→ **What is required**
Would you retype all of these records exactly?

→ **Record excerpts**
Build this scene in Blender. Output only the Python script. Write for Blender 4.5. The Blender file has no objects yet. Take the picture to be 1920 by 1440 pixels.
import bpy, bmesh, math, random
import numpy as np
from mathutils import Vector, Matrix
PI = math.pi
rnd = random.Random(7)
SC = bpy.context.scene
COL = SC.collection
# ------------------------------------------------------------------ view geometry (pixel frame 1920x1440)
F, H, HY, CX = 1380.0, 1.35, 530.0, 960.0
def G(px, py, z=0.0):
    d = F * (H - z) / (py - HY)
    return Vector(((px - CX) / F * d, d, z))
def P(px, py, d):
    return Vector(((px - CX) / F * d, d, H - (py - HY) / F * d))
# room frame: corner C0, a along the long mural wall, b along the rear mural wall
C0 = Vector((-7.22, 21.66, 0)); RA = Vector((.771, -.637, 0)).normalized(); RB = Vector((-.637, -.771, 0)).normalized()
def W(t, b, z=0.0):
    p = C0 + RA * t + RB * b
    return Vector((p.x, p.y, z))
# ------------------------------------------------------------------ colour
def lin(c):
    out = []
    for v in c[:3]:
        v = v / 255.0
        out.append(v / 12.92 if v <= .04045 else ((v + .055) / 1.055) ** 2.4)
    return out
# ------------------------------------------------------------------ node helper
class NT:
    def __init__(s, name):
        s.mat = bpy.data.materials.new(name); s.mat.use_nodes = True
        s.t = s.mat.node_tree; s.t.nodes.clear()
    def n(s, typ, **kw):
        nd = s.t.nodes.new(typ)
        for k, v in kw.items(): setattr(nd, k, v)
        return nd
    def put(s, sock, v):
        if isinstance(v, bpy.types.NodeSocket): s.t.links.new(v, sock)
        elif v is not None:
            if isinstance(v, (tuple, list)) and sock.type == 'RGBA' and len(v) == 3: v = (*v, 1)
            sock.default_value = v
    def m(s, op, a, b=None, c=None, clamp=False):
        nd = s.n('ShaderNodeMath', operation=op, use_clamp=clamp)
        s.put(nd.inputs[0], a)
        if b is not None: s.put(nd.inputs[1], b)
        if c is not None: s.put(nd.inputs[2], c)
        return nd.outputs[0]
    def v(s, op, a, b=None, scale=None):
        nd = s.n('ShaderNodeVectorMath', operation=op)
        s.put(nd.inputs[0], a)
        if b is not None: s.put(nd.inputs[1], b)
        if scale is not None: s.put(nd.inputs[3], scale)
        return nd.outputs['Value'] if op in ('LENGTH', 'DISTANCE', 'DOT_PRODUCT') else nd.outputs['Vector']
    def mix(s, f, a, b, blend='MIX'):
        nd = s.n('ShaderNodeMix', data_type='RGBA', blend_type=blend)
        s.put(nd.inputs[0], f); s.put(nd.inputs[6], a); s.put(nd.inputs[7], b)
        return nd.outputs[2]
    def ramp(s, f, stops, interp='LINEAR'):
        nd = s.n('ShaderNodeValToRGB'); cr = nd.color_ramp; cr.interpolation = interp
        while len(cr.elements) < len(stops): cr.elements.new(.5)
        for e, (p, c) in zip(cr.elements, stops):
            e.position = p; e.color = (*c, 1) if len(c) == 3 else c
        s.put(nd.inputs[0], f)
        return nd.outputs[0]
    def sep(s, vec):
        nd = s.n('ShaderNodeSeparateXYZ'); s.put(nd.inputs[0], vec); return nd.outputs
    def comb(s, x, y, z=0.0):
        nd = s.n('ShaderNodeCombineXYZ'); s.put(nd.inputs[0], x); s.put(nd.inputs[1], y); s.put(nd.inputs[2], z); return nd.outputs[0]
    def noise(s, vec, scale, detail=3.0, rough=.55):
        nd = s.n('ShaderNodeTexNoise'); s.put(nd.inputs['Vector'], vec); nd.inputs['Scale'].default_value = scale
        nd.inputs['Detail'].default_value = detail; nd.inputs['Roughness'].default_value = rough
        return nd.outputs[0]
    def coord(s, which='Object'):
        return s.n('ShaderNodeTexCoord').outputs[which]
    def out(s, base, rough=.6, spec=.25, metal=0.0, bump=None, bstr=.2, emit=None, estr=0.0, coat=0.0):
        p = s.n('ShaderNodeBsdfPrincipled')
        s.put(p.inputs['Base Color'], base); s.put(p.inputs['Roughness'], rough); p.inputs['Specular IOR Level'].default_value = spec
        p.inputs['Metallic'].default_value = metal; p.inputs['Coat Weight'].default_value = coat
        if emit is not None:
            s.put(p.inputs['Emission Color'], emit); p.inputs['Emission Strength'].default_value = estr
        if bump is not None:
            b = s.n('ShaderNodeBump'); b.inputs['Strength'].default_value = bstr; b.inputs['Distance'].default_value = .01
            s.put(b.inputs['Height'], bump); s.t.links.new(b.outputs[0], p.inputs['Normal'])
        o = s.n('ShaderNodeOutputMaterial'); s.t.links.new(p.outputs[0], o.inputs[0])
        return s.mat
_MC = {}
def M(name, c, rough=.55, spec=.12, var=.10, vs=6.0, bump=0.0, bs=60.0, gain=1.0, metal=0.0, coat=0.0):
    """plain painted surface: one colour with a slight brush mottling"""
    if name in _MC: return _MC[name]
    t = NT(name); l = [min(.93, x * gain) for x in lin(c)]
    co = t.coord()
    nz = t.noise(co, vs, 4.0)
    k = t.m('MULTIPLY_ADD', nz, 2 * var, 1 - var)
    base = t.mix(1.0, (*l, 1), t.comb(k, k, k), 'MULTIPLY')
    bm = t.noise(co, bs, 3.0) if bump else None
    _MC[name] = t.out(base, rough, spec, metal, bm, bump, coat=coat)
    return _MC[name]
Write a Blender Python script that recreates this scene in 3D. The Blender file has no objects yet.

→ **Worked solution**
Build this scene in Blender. Output only the Python script. Write for Blender 4.5. The Blender file has no objects yet. Take the picture to be 1920 by 1440 pixels.
import bpy, bmesh, math, random
import numpy as np
from mathutils import Vector, Matrix
PI = math.pi
rnd = random.Random(7)
SC = bpy.context.scene
COL = SC.collection
# ------------------------------------------------------------------ view geometry (pixel frame 1920x1440)
F, H, HY, CX = 1380.0, 1.35, 530.0, 960.0
def G(px, py, z=0.0):
    d = F * (H - z) / (py - HY)
    return Vector(((px - CX) / F * d, d, z))
def P(px, py, d):
    return Vector(((px - CX) / F * d, d, H - (py - HY) / F * d))
# room frame: corner C0, a along the long mural wall, b along the rear mural wall
C0 = Vector((-7.22, 21.66, 0)); RA = Vector((.771, -.637, 0)).normalized(); RB = Vector((-.637, -.771, 0)).normalized()
def W(t, b, z=0.0):
    p = C0 + RA * t + RB * b
    return Vector((p.x, p.y, z))
# ------------------------------------------------------------------ colour
def lin(c):
    out = []
    for v in c[:3]:
        v = v / 255.0
        out.append(v / 12.92 if v <= .04045 else ((v + .055) / 1.055) ** 2.4)
    return out
# ------------------------------------------------------------------ node helper
class NT:
    def __init__(s, name):
        s.mat = bpy.data.materials.new(name); s.mat.use_nodes = True
        s.t = s.mat.node_tree; s.t.nodes.clear()
    def n(s, typ, **kw):
        nd = s.t.nodes.new(typ)
        for k, v in kw.items(): setattr(nd, k, v)
        return nd
    def put(s, sock, v):
        if isinstance(v, bpy.types.NodeSocket): s.t.links.new(v, sock)
        elif v is not None:
            if isinstance(v, (tuple, list)) and sock.type == 'RGBA' and len(v) == 3: v = (*v, 1)
            sock.default_value = v
    def m(s, op, a, b=None, c=None, clamp=False):
        nd = s.n('ShaderNodeMath', operation=op, use_clamp=clamp)
        s.put(nd.inputs[0], a)
        if b is not None: s.put(nd.inputs[1], b)
        if c is not None: s.put(nd.inputs[2], c)
        return nd.outputs[0]
    def v(s, op, a, b=None, scale=None):
        nd = s.n('ShaderNodeVectorMath', operation=op)
        s.put(nd.inputs[0], a)
        if b is not None: s.put(nd.inputs[1], b)
        if scale is not None: s.put(nd.inputs[3], scale)
        return nd.outputs['Value'] if op in ('LENGTH', 'DISTANCE', 'DOT_PRODUCT') else nd.outputs['Vector']
    def mix(s, f, a, b, blend='MIX'):
        nd = s.n('ShaderNodeMix', data_type='RGBA', blend_type=blend)
        s.put(nd.inputs[0], f); s.put(nd.inputs[6], a); s.put(nd.inputs[7], b)
        return nd.outputs[2]
    def ramp(s, f, stops, interp='LINEAR'):
        nd = s.n('ShaderNodeValToRGB'); cr = nd.color_ramp; cr.interpolation = interp
        while len(cr.elements) < len(stops): cr.elements.new(.5)
        for e, (p, c) in zip(cr.elements, stops):
            e.position = p; e.color = (*c, 1) if len(c) == 3 else c
        s.put(nd.inputs[0], f)
        return nd.outputs[0]
    def sep(s, vec):
        nd = s.n('ShaderNodeSeparateXYZ'); s.put(nd.inputs[0], vec); return nd.outputs
    def comb(s, x, y, z=0.0):
        nd = s.n('ShaderNodeCombineXYZ'); s.put(nd.inputs[0], x); s.put(nd.inputs[1], y); s.put(nd.inputs[2], z); return nd.outputs[0]
    def noise(s, vec, scale, detail=3.0, rough=.55):
        nd = s.n('ShaderNodeTexNoise'); s.put(nd.inputs['Vector'], vec); nd.inputs['Scale'].default_value = scale
        nd.inputs['Detail'].default_value = detail; nd.inputs['Roughness'].default_value = rough
        return nd.outputs[0]
    def coord(s, which='Object'):
        return s.n('ShaderNodeTexCoord').outputs[which]
    def out(s, base, rough=.6, spec=.25, metal=0.0, bump=None, bstr=.2, emit=None, estr=0.0, coat=0.0):
        p = s.n('ShaderNodeBsdfPrincipled')
        s.put(p.inputs['Base Color'], base); s.put(p.inputs['Roughness'], rough); p.inputs['Specular IOR Level'].default_value = spec
        p.inputs['Metallic'].default_value = metal; p.inputs['Coat Weight'].default_value = coat
        if emit is not None:
            s.put(p.inputs['Emission Color'], emit); p.inputs['Emission Strength'].default_value = estr
        if bump is not None:
            b = s.n('ShaderNodeBump'); b.inputs['Strength'].default_value = bstr; b.inputs['Distance'].default_value = .01
            s.put(b.inputs['Height'], bump); s.t.links.new(b.outputs[0], p.inputs['Normal'])
        o = s.n('ShaderNodeOutputMaterial'); s.t.links.new(p.outputs[0], o.inputs[0])
        return s.mat
_MC = {}
def M(name, c, rough=.55, spec=.12, var=.10, vs=6.0, bump=0.0, bs=60.0, gain=1.0, metal=0.0, coat=0.0):
    """plain painted surface: one colour with a slight brush mottling"""
    if name in _MC: return _MC[name]
    t = NT(name); l = [min(.93, x * gain) for x in lin(c)]
    co = t.coord()
    nz = t.noise(co, vs, 4.0)
    k = t.m('MULTIPLY_ADD', nz, 2 * var, 1 - var)
    base = t.mix(1.0, (*l, 1), t.comb(k, k, k), 'MULTIPLY')
    bm = t.noise(co, bs, 3.0) if bump else None
    _MC[name] = t.out(base, rough, spec, metal, bm, bump, coat=coat)
    return _MC[name]
Write a Blender Python script that recreates this scene in 3D. The Blender file has no objects yet.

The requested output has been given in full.